If your hand were indeformable, and didn't move at all when struck by the ball, all the elastic deformations mentioned above will take place in the ball only...

 

[bobie]

In the first case, that of the glove, let's suppose that your hand doesn't move at all. Well, the KE of the ball will transform in work done by the glove and your hand tissues, resisting the braking ball and deforming elastically. The ball will also deform elastically, and if it does not rebound, when the deformations disappear and everything regains its former shape, all the KE the ball had will have turned into heat, rising the temperature of the glove, the hand, the ball, and the surrounding air...

If your hand were indeformable, and didn't move at all when struck by the ball, all the elastic deformations mentioned above will take place in the ball only...

Ok i know all that, but all in all I suppose my hand (and glove) are still doing 95% of the work and it it is a stone even 99. When can I do zero work?

 

[NTW]

Ok i know all that, but all in all I suppose my hand (and glove) are still doing 95% of the work and it it is a stone even 99. When can I do zero work?

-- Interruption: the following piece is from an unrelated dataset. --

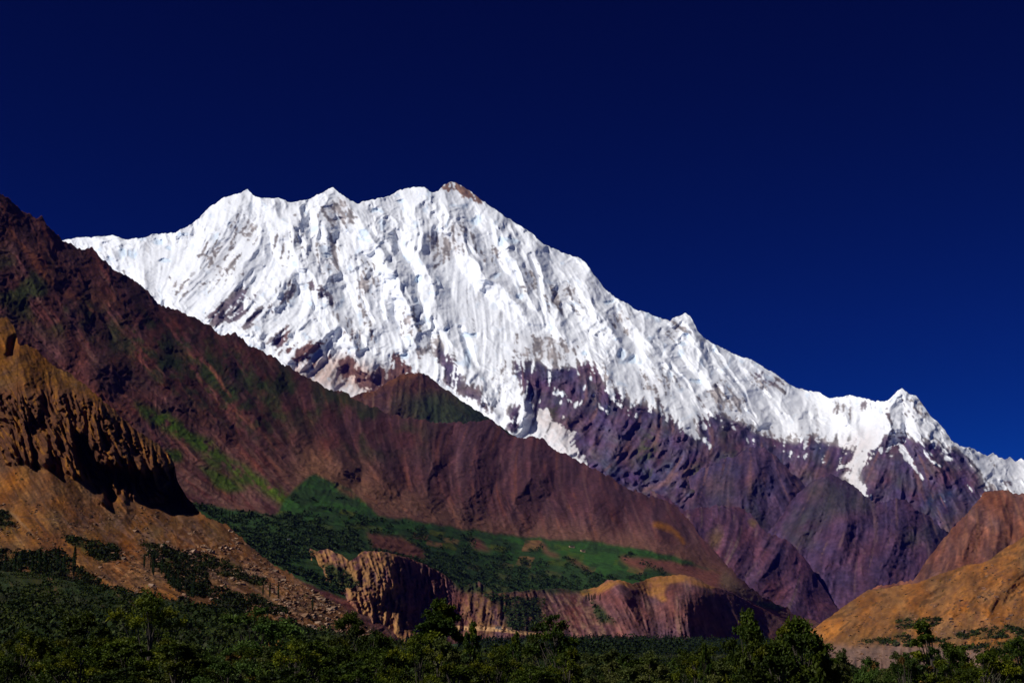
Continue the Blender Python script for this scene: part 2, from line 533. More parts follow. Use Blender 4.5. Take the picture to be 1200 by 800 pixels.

I'm not sure of that 95%, but all the KE will go into the ball, in other energy form, and possibly ending up in heat, if you have a fully indeformable and immobile hand and glove...

 

[haruspex]

So, I have learned that if I want to stop a ball (E = k) I must spend k J of energy doing work in the direction opposite to its v:
I hold up my hand and stop it . I have done negative work on the ball and spent k J

No, if you have done negative work then you have not spent k J, you have absorbed k J. The ball does k J, you do -k J (i.e. absorb k J), and the total work done is 0 (which is correct).

 

[Nugatory]

I do not have a specific question, if you have, I'd appreciate it. I just want to know in general:

A thread that starts this way isn't going to respond well the homework help process, and this one is no exception.